The stout, Spanish superintendent arrived. He looked like he’d been spackling. He claimed to speak very little English. One of the neighbors, a hanger on, translated for Austin. The super had been hired by the management company three weeks ago. He knew little about plumbing, and had spent his short time there trying, unenviably, to patch over the major difficulties with the building.
He ended the interview by separating from us and knocking on the dreaded door. It cracked open and a woman we would later learn was the grandmother spoke to him in Spanish. Stacked metal bowls were passed out to him. He took them and the door closed for a second, then opened again, and a dark-skinned man in a dirty blue parka coat stepped quickly out. We didn’t know he was the father. I didn’t get a good look at him as he and the super moved purposefully together toward the service exit.
We watched them from a grated window as they hugged the building and walked with the bowls down a basement staircase and disappeared.
Outside of the family’s apartment a small shrine of candles, toys and flowers had been set up by the door. Large pieces of paper had been taped to the wall. On them people left short messages to the dead boy.
Ten minutes later, the father, Juan, shuffled quickly back through the lobby. Austin intercepted him. There was a brief conversation and then Austin asked simply, “Can we come inside?” Juan capitulated. Two enormous holes gaped in the ceiling at opposite ends of the kitchen. Through the holes piping hung wrapped in black plumbers’ tape. The pipes were wet and, after all that had happened, continued to leak. Someone upstairs must have turned the water on. The velocity of the leak increased as we stood there.
Juan was soft-spoken and had a pronounced overbite which caused him to slur his speech slightly. I guessed he was 25. He told us in slow, broken English: “The super sat me down, and he said, ‘Look, I’m telling you this because you’re my friend. The landlord came to the building on Sunday night and he wouldn’t come in to inspect the repairs [of the pipes]. He was here to collect the rent from an apartment upstairs and didn’t want to come in.’”
The landlord had been variously described by neighbors as “a jew”, “a rich guy from Brooklyn,” and “the guy in the hat.” His name was A. Gross. His management company only offered a PO Box in Brooklyn as an address. One neighbor swore he drove an SUV with tinted windows.
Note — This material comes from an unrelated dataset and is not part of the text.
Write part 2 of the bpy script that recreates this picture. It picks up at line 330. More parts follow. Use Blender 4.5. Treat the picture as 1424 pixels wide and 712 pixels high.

In the hallway, camera crews from the TV stations, both English and Spanish, were arriving with their anchors. You can always tell the anchor by their make-up and their myopia. One young Spanish anchor had that crazed look about him. He seemed to be feeling an unwholesome pressure in his forehead. He needed a story.
Rhodesia, the overweight mother, made her way out and sat by the shrine beside her door. She spoke occasionally on her cell phone. An aunt and a grandmother came by, left, returned. I overheard the grandmother, who was 48, speaking Spanish in the kitchen. I knew what she was saying by the vitriol in her voice. Someone was to blame.
No one but the grandmother was outraged. No one was crying. It was all slow and sad and soft. I wondered how had the child been allowed to wander off into that watery kitchen? Hadn’t someone been watching him? These questions were never asked. How could you ask them? The family was in dire circumstances and already had two other children.
Juan curled up in a fetal position on a bed in another room with a false wall. He spoke softly on a phone. His mother, the angry grandmother, sat on the bed next to him. Reporters and cameramen had the run of the place now. They were everywhere, even looking in drawers. Then one of the family members, I think an aunt with blue colored contacts, announced: “Juan wants you all to leave now.” She meant it, if Juan didn’t. We left. Bags, cameras, notepads and all. One man stayed behind. He was short, Spanish and unimposing. He was wearing a sharp gray suit, an undertaker.
Outside, Austin wanted to show me something. On a trash heap in front of the building there was a five gallon grouting bucket exactly like the one the boy had supposedly ended up at the bottom of. On the side of the bucket, in Spanish and English, there was a printed warning over an image of a child climbing into the bucket.
The boy who drowned was named Malik.